Bust to Boom. Gratifying as the Snoqualmie story was, it was nothing new to the university's Community Development Bureau. Founded in 1950 under the direction of crusading Community Planner

Richard W. Poston (now directing the same kind of program at Southern Illinois University), it has in six years lifted 22: communities (see map) out of one kind of municipal morass or another.

Anacortes, a Puget Sound town with a boom-and-bust history, was busting all over in 1953, with 1,800 of its 6,700 residents on or asking for relief. Then two major oil companies opened big refineries in the area, and Anacortes was suddenly riding the biggest boom in its history, But the town took it in smooth stride the usual headaches of sudden expansion averted by shrewd, bureau-directed advance planning.

Port Angeles' problem was in some ways more difficult. Its economy was sound, its future secure, but its location on the remote Olympic Peninsula cut it off from the main current of Washington life, and its community life was stagnating. The Bureau's solution: broad-based citizen participation in cultural and sociological programs. Today Port Angeles (pop. 11,850) not only feels itself a part of Washington but of the world. One prime civic project: some 200 of its citizens regularly exchange correspondence, art and books with those of Rosenheim. Germany, and in the last year, high schools in the two communities have exchanged students.

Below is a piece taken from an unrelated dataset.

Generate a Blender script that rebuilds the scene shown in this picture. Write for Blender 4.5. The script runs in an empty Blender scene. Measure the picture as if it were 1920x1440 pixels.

Tiny (pop. 975) Winlock, one of the bureau's early success stories, rose above the peril of a cutback in local timbering operations, went on to find a modest new industry, i.e., a $750,000 cedar-shake processing plant, and to pay for a wide range of community improvements with more than half a million dollars worth of bonds. It also reaped considerable nonmaterial bonuses: attendance at church and community functions has tripled, and election turnouts of 90% are common.

As the renaissance list has grown, so has interest in the program. Today the bureau has study requests from 165 Washington towns; 60 have already organized informal study groups of their own. In the 22 communities where rejuvenation is accomplished or underway, 700 new jobs have been created, a total of $10 million worth of improvement projects financed. Says lean, intense Jack E. Wright, 37, Poston's successor as bureau director: "You can't have community lumbago when

citizens unlimber their spiritual and intellectual muscles in town affairs."